Incluso el Cantábrico cruzó la calle y cambió de sitio, eso sí para seguir en lo de toda la vida. Y es que todo cambia y nada permanece, como decía el viejo Heráclito; y de cambiar, que todos los cambios sean como el del Cantábrico, no como el de Lángara, que después de ochenta años bien llevados pasó a mejor vida. ¿A «mejor vida»? Bueno: eso se dice en estos casos; pero lo cierto es que nos quedamos sin Lángara.

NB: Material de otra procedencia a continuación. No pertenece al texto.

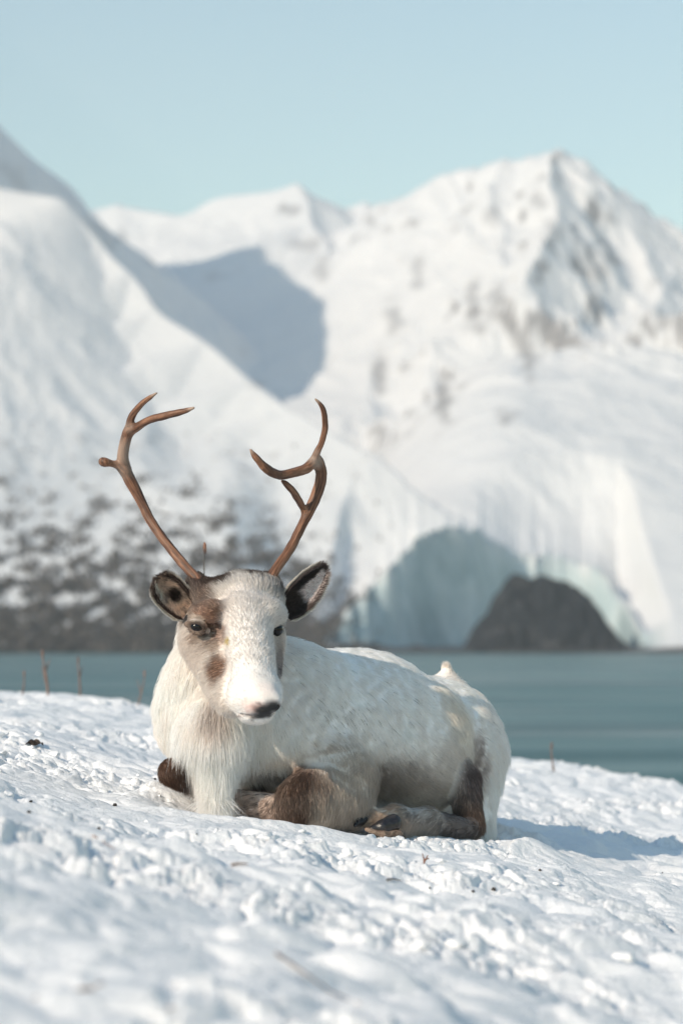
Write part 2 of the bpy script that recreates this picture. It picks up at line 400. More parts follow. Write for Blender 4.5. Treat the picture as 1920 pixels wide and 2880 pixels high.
# dark rock outcrop in the mouth of the hollow
m = Mat('outcrop_rock'); nz = m.noise(.12, 6, .7, dist=.6); sp_ = m.n('ShaderNodeNewGeometry')
r1 = m.ramp(nz, [(.30, (.006, .010, .016)), (.55, (.012, .017, .025)), (.66, (.07, .07, .075)), (.76, (.40, .41, .43))]); m.l(r1, 0, m.b, 'Base Color'); m.set(Roughness=.9)
m.bump(m.noise(.4, 6, .7), 1.0, 1.2); M_ROCK = m.m
prof_x = [1296, 1330, 1370, 1400, 1420, 1460, 1490, 1530, 1580, 1640, 1680, 1710, 1745, 1800]
prof_y = [1812, 1750, 1705, 1640, 1608, 1598, 1612, 1598, 1612, 1645, 1690, 1745, 1785, 1815]
Yo = 868.0
gxk = np.linspace(1280, 1815, 110); gyk = np.linspace(-34, 16, 36)
GA, GB2 = np.meshgrid(gyk, gxk, indexing='ij')
hp = (1812 - np.interp(GB2, prof_x, prof_y)) / F * Yo
cross = np.interp(GA, [-34, -26, -14, -4, 2, 16], [-.15, .28, .68, .95, 1.0, .55])
ox = (GB2 - 960) / F * Yo
pz = np.stack([ox.ravel() / 9, GA.ravel() / 9, hp.ravel() / 9], -1)
oz = hp * cross + (fbm(pz, 4, 71, ridged=True).reshape(GA.shape) - .4) * 3.2 * smooth01(hp, 0, 6)
oy = Yo + GA + (perlin(pz * 1.6, 75) * 3).reshape(GA.shape)
op = np.stack([ox.ravel(), oy.ravel(), oz.ravel() + .3], -1)
o = mesh_obj('rock_outcrop', op, grid_faces(*GA.shape), M_ROCK)
tag(o, 'dark bare rock outcrop under the teal-shaded hollow on the far shore', 'rock')
r = np.random.default_rng(8)
vs, fs = [], []
# snow caught on its ledges
ledge = [(1505, 1745, 26), (1475, 1765, 15), (1608, 1750, 9), (1652, 1755, 9), (1535, 1735, 10), (1512, 1775, 12), (1394, 1792, 14), (1330, 1782, 22)]
# birch scrub ------------------------------------------------------------
m = Mat('birch_scrub'); nz = m.n('ShaderNodeObjectInfo'); at = m.n('ShaderNodeAttribute', attribute_name='tone')
r1 = m.ramp(at, [(0, (.045, .050, .060)), (.5, (.15, .135, .13)), (1, (.28, .25, .235))]); m.l(r1, 0, m.b, 'Base Color'); m.set(Roughness=.9)
M_BIRCH = m.m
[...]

Lángara forma parte de las «viejas glorias» de Oviedo. No sólo del fútbol, sino de la ciudad: de esta ciudad magnífica, que más constituye un estado de ánimo irónico, nostálgico y sentimental. Incluso tiene su museo en la Grau Taberna, donde pervive el recuerdo de tardes gloriosas y de goleadas de fábula: 299 goles marcó Lángara en seis temporadas, uno más y hubiera alcanzado los trescientos, cosa a la que no llegó Gil Robles y así se fue este país por el despeñadero. Algunos bares de Oviedo son muy curiosos por su público y sus trofeos: en el desaparecido bar Azul se reunían cazadores; en Casa Manolo, cazadores, colombófilos, mitólogos y aficionados a las peleas de gallos: gran complemento del otoño, las setas y la caza, la prodigiosa despensa del bosque; en Rialto, gentes de ópera; en La Perla, taurinos; en el Niza, socialistas buenos, idealistas y desinteresados que, como ya no quedan, o quedan menos (me acabo de enterar de que murió la mujer del veterano y admirable Emilio Llaneza, tan veterana y admirable como él), ha pasado a ser sólo restaurante; y en La Gran Taberna, el gran fútbol de otros tiempos y la canción asturiana: detrás del mostrador está Ignacio, tan contento en todo momento como si la «delantera eléctrica» y los «cuatro ases» fueran a aparecer de un momento a otro.

La historia de Lángara es la de una irrepetible fidelidad mutua: la de él hacia Oviedo; la de Oviedo hacia él. Pero ahora Francois Villon y Jorge Manrique se preguntarán sin duda: ¿qué fue de aquellos delanteros de antaño? El primero en irse fue Emilín, a marcar goles «de rosca» o a cantar habaneras eternamente. Y llegará el día en el que haya que decir, como en las leyendas: «Érase una vez una delantera eléctrica ... ».